Tuesday, October 13, 2009

normal justice

The authors of Justice in the Burbs advise that when you start getting involved with justice issues you can "kiss normal good-bye." What is normal anyway? Is it normal for 1 in 4 college aged women to experience an attempted or a completed rape? Is it normal for half the current homeless population to be made up of families with children? Is it normal for 1 in 5 people to be without health insurance? Is it normal for 1 in 10 people to go to bed hungry in the US. Unfortunately, these things are normal today - that's why they are justice issues. Changing these "norms" means altering the status quo and that's where doing justice meets passive, often active and sometimes angry resistance. With change, someone is going to have to give something up and even if it is for the greater good, that's not a normal human reaction.

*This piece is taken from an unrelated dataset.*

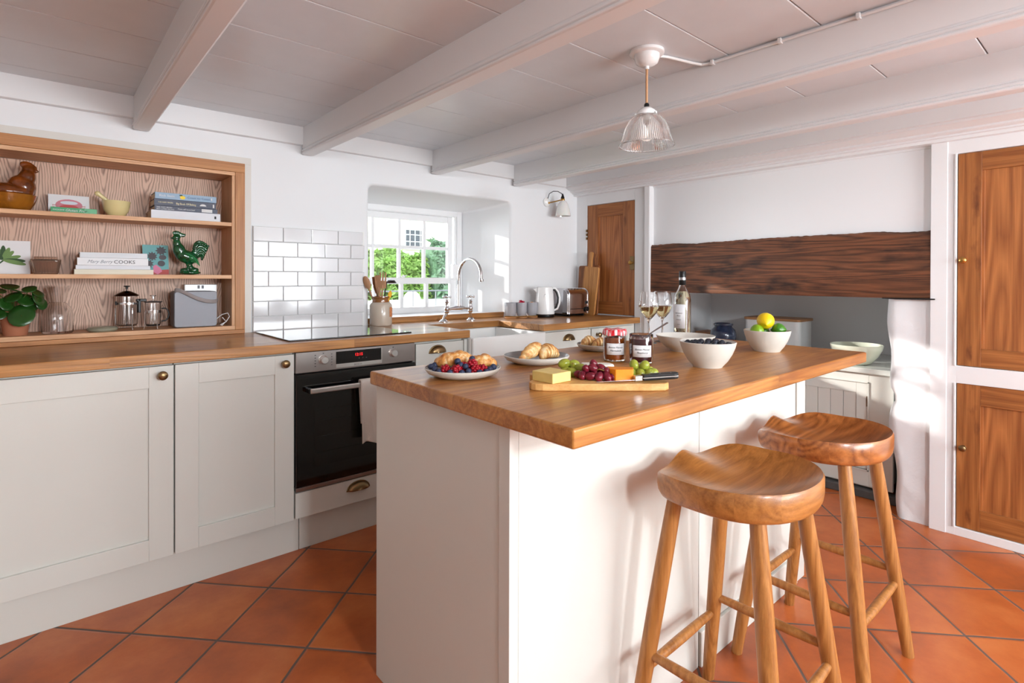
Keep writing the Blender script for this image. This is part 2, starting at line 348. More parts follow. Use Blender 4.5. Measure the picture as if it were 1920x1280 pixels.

Is it normal for Christians to feel passionately about issues of justice and speak out?
The church must be reminded that it is not the master or the servant of the state, but rather the conscience of the state. It must be the guide and the critic of the state, and never its tool. If the church does not recapture its prophetic zeal, it will become an irrelevant social club without moral or spiritual authority. - Martin Luther King, Jr., 1963
I'm afraid Christianity in America has lost its passion. It’s become mainstream, selfish, narcissistic, bland, couch-potato, feel good fluff. Core values include promoting creationism, pro-life, heterosexuality and "saving souls." These are good things to promote and I respect those who strongly believe in them…but I don't fit in there. I don't see these as pressing issues in my faith. I need a gut-retching, enduring, bold challenge to seek justice, love, peace, understanding, and tolerance. I need a community where I can be held accountable, not only for my daily actions and prayer life, but for the greater ills of society. The pain and hurts I've caused by compliance, compliance with a world that is inherently broken with systemic injustice. I need something real and tangible. I've just spent three years of my life in a corrupt country with few resources to bring about lasting healing; I need to know it wasn't in vain. I need to know there's still a community willing to take me in and care for me as I rediscover this strange reality of America. - Carol in Philadelphia, 2009
I wish it were normal. I thank God for these voices of justice in my life urging me outward and onward, beyond normal!